Some 65 miles southeast of Pittsburgh, in Somerset County, Iberdrola Renewables Inc. agreed to let an independent scientific team study the impact of turbines on the local bat population when the company's 10-month-old wind farm in Summit Township is temporarily shut down.
Believed to be a first by a wind farm owner, Iberdrola Renewables provided funding for the project, conducted by representatives of Bat Conservation International, an Austin, Texas, organization dedicated to bat conservation, education and research initiatives.
"Iberdrola deserves a great deal of credit to approve doing this controversial study," said Ed Arnett, Bat Conservation's chief wind scientist, speaking at Thursday's formal dedication of Iberdrola's Casselman Wind Power Project. "The research from this project will resonate worldwide."
"The natural reaction to stopping the turbines is that it prevents us from selling the wind mills' power," said Don Furman, senior vice president for development, transmission and policy for Portland, Ore.-based Iberdrola. "But then when you examine it, they want to shut down the turbines only for a few hours at dusk during the late summer-early fall, when the bats are most active, but also our natural slow period for producing power."

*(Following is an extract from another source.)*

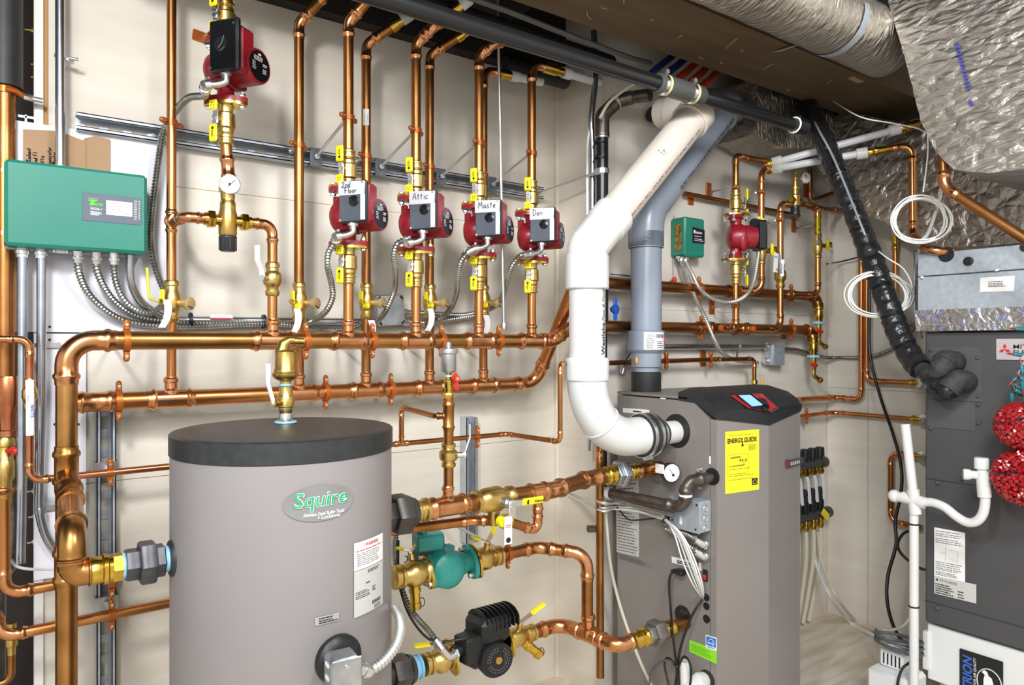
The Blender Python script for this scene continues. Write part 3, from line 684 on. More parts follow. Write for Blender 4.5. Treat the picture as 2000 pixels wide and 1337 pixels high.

The more than $34 million Casselman project consists of 23 turbines generating 34.5 megawatts of electricity, enough to meet the needs of more than 10,000 homes, according to the American Wind Energy Association's calculations. Casselman is Pennsylvania's third-largest wind farm in terms of power generating capacity.
All the project's power is being purchased via a 23-year lease by Akron, Ohio-based First Energy Corp., which provides power to customers in Pennsylvania, Ohio and West Virginia.
Pennsylvania has become a wind power hub east of the Mississippi River, with the state trailing only New York in terms of existing wind power capacity.
Total power capacity statewide is 293.53 megawatts, with an additional 272.2 megawatts under construction. One megawatt can power up to 1,000 homes."